Information shown:

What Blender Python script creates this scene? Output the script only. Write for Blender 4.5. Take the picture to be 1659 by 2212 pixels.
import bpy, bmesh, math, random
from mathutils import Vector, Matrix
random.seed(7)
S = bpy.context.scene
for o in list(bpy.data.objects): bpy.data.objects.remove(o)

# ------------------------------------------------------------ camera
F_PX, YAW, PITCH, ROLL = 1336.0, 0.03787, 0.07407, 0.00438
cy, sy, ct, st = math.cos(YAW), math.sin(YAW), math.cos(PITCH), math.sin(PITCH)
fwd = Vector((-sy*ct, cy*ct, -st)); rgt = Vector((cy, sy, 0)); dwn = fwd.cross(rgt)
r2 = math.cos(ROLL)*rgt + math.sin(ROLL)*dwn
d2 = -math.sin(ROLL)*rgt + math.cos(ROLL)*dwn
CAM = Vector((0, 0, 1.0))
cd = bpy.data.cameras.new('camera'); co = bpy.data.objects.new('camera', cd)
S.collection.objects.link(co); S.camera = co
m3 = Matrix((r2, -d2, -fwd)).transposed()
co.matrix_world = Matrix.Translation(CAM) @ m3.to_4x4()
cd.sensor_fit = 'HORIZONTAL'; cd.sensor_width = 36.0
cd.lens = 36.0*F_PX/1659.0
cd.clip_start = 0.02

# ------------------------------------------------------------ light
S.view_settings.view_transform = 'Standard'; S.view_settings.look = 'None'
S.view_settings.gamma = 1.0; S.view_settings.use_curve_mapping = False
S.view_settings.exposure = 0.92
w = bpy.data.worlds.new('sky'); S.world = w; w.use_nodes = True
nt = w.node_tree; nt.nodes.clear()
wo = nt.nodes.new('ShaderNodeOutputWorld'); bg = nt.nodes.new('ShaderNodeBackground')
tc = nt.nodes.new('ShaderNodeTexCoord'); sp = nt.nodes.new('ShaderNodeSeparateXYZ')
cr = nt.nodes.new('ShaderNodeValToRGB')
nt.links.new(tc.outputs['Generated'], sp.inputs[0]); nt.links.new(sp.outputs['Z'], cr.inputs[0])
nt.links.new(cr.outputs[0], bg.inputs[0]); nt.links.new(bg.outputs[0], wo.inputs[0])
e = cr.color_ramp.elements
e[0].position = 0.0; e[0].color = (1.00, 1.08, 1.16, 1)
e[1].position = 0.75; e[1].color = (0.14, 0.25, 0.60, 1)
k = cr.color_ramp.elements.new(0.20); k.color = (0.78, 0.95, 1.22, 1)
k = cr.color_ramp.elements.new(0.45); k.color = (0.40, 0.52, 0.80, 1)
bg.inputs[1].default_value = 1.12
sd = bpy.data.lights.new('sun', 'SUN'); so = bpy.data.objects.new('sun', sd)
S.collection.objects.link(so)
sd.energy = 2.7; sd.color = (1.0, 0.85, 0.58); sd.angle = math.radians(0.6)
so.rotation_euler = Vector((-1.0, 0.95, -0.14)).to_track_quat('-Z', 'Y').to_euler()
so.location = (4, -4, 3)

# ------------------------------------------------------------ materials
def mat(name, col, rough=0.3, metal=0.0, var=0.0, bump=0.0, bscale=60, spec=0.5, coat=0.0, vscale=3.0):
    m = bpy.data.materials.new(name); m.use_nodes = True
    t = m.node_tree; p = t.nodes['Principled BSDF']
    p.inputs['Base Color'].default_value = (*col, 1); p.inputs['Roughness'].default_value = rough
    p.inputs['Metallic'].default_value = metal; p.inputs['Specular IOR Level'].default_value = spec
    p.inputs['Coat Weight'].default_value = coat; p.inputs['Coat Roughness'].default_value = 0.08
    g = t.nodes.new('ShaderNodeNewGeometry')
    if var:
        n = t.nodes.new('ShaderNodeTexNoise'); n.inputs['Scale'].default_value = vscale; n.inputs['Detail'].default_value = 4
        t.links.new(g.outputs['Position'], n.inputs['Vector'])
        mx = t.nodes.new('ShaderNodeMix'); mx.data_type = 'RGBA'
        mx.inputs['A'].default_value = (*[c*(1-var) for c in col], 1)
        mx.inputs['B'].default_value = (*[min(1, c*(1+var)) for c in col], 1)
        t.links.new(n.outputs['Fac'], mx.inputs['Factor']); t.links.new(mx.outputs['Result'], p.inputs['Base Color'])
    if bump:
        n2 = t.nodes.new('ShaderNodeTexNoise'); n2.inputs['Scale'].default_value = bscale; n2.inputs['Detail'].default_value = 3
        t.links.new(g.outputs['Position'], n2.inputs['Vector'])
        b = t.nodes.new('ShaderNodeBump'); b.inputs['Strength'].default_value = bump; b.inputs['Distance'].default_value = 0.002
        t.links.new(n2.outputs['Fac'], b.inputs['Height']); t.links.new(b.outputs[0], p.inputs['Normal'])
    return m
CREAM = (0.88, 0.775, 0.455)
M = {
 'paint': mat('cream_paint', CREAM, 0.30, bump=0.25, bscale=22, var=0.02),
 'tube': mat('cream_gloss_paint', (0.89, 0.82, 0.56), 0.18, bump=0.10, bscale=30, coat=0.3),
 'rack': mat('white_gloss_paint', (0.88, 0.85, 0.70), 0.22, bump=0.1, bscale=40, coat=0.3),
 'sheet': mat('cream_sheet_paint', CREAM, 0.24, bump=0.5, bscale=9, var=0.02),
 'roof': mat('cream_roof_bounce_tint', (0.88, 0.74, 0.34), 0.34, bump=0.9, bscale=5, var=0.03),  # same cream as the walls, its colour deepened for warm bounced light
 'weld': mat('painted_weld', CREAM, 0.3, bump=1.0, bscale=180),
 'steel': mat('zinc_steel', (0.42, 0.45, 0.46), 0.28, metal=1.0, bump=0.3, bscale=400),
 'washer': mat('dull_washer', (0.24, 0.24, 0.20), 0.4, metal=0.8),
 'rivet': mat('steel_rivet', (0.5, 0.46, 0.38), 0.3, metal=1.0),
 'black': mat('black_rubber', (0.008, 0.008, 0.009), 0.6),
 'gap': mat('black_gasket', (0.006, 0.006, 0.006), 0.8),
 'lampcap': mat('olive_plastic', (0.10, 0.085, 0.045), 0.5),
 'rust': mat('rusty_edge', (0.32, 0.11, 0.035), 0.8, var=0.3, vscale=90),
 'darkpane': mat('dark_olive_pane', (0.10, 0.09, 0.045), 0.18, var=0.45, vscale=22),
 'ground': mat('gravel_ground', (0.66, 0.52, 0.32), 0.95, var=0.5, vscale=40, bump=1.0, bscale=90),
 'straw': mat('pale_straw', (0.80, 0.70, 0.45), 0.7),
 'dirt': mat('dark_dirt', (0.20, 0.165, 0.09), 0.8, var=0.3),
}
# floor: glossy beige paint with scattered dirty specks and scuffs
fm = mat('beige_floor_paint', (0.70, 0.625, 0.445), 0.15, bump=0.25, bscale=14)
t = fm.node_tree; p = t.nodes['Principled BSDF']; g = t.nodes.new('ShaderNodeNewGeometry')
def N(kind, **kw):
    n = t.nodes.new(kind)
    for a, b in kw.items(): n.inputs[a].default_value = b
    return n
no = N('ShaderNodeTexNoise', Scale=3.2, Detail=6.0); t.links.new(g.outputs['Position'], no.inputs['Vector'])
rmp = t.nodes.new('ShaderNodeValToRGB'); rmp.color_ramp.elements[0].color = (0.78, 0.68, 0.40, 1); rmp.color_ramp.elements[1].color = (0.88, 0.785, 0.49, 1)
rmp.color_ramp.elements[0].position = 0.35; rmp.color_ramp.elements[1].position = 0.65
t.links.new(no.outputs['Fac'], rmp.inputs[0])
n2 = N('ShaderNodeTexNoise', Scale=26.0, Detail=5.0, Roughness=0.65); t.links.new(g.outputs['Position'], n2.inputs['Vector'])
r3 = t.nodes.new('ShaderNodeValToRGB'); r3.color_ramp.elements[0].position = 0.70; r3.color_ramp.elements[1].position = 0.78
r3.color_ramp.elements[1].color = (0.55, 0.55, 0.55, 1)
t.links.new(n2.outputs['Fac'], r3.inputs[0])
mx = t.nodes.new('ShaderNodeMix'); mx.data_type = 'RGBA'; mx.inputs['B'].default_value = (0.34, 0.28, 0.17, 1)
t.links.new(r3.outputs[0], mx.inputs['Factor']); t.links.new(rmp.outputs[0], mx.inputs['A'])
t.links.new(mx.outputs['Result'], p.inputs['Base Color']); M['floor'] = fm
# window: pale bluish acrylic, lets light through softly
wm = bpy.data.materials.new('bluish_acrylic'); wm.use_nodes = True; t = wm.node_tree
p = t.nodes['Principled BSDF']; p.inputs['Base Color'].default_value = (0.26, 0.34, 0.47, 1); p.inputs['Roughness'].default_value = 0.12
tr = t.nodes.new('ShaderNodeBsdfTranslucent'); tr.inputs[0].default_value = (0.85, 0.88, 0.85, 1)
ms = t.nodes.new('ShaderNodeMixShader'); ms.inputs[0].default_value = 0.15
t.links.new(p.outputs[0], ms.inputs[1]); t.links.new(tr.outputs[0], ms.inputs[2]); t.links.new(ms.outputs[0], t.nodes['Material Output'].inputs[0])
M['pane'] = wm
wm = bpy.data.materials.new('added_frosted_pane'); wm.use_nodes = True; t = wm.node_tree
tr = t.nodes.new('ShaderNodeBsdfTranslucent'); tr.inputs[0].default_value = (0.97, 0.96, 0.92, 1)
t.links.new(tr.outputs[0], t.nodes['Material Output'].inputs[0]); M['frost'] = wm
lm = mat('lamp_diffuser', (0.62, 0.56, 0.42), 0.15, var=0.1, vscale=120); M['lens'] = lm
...
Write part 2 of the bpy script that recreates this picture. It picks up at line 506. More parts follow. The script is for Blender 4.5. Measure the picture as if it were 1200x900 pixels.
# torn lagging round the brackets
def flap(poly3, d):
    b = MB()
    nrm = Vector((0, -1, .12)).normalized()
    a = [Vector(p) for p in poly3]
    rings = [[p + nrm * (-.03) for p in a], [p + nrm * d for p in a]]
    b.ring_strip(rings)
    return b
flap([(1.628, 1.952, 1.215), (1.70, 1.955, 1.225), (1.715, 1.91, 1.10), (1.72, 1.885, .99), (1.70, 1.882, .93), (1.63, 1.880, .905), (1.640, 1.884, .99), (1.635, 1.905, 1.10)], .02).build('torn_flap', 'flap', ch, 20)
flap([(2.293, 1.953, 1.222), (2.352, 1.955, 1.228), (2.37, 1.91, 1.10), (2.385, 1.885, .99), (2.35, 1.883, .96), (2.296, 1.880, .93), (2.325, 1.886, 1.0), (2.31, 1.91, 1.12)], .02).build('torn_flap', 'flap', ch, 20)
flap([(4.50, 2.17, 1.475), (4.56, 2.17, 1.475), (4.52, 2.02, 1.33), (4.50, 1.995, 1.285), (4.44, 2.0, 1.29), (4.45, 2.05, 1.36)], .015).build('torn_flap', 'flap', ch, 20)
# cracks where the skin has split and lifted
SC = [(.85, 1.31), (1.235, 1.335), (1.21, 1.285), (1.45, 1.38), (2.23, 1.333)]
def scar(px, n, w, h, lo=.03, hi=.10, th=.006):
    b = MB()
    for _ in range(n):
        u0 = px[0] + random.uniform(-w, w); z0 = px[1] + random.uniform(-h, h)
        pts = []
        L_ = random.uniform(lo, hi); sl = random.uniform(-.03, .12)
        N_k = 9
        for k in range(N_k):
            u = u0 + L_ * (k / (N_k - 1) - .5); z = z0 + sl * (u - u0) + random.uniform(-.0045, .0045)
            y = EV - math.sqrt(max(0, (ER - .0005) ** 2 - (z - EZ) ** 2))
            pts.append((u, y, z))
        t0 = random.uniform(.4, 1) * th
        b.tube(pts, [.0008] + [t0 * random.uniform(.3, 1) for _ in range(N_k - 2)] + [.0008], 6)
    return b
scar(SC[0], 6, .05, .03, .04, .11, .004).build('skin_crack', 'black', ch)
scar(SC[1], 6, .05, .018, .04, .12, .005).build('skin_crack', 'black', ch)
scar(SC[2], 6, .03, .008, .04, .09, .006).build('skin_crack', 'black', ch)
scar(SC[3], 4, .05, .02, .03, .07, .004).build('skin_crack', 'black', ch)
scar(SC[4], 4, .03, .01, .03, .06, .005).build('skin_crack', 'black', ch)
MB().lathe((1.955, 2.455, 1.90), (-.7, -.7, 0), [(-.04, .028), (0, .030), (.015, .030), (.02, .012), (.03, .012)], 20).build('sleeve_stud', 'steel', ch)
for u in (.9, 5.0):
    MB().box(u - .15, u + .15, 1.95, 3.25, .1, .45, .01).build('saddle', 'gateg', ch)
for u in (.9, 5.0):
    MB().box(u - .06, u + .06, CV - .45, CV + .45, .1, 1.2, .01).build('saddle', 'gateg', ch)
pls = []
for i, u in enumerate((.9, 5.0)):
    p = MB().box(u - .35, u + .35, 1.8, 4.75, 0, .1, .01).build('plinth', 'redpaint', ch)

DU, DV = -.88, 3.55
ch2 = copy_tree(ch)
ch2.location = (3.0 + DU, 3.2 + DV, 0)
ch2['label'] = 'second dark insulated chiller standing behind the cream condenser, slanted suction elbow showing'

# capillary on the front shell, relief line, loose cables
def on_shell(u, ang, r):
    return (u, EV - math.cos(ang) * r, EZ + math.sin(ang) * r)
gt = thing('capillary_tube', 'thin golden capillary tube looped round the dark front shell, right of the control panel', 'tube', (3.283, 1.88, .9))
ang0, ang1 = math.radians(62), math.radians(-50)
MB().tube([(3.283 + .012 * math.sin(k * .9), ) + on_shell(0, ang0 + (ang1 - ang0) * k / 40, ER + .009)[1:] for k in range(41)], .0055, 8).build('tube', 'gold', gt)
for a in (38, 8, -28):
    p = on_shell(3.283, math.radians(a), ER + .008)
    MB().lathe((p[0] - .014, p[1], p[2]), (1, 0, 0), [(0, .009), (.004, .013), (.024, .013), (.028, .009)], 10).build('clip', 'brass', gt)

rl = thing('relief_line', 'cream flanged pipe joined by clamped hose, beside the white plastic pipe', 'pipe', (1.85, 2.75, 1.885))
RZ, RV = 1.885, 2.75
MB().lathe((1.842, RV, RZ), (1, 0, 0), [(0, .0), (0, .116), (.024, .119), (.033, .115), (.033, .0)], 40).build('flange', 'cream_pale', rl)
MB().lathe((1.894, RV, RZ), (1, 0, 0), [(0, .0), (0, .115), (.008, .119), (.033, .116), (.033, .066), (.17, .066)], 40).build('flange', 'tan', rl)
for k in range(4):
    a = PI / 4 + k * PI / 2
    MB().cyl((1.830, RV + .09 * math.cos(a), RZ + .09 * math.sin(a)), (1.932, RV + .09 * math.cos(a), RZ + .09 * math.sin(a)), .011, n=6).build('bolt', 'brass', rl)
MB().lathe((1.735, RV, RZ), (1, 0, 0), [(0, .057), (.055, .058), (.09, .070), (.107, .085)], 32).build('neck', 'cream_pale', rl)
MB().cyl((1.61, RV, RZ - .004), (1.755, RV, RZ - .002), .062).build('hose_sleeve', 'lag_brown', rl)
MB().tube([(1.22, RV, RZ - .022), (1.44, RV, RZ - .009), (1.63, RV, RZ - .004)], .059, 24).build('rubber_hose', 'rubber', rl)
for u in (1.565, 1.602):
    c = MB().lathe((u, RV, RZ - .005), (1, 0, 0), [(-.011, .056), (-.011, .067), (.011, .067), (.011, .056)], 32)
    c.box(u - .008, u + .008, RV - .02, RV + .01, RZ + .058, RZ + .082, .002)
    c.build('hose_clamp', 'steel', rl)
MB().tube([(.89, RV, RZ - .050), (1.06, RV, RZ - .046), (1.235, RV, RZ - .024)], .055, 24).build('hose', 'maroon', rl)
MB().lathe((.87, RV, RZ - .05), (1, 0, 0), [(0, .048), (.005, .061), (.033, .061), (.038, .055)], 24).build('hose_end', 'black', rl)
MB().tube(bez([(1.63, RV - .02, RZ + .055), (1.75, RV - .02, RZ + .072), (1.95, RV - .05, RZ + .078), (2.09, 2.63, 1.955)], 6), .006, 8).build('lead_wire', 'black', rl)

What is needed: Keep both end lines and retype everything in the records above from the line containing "What Blender Python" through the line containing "cd.clip_start = 0.02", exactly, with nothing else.

Written answer:
What Blender Python script creates this scene? Output the script only. Write for Blender 4.5. Take the picture to be 1659 by 2212 pixels.
import bpy, bmesh, math, random
from mathutils import Vector, Matrix
random.seed(7)
S = bpy.context.scene
for o in list(bpy.data.objects): bpy.data.objects.remove(o)

# ------------------------------------------------------------ camera
F_PX, YAW, PITCH, ROLL = 1336.0, 0.03787, 0.07407, 0.00438
cy, sy, ct, st = math.cos(YAW), math.sin(YAW), math.cos(PITCH), math.sin(PITCH)
fwd = Vector((-sy*ct, cy*ct, -st)); rgt = Vector((cy, sy, 0)); dwn = fwd.cross(rgt)
r2 = math.cos(ROLL)*rgt + math.sin(ROLL)*dwn
d2 = -math.sin(ROLL)*rgt + math.cos(ROLL)*dwn
CAM = Vector((0, 0, 1.0))
cd = bpy.data.cameras.new('camera'); co = bpy.data.objects.new('camera', cd)
S.collection.objects.link(co); S.camera = co
m3 = Matrix((r2, -d2, -fwd)).transposed()
co.matrix_world = Matrix.Translation(CAM) @ m3.to_4x4()
cd.sensor_fit = 'HORIZONTAL'; cd.sensor_width = 36.0
cd.lens = 36.0*F_PX/1659.0
cd.clip_start = 0.02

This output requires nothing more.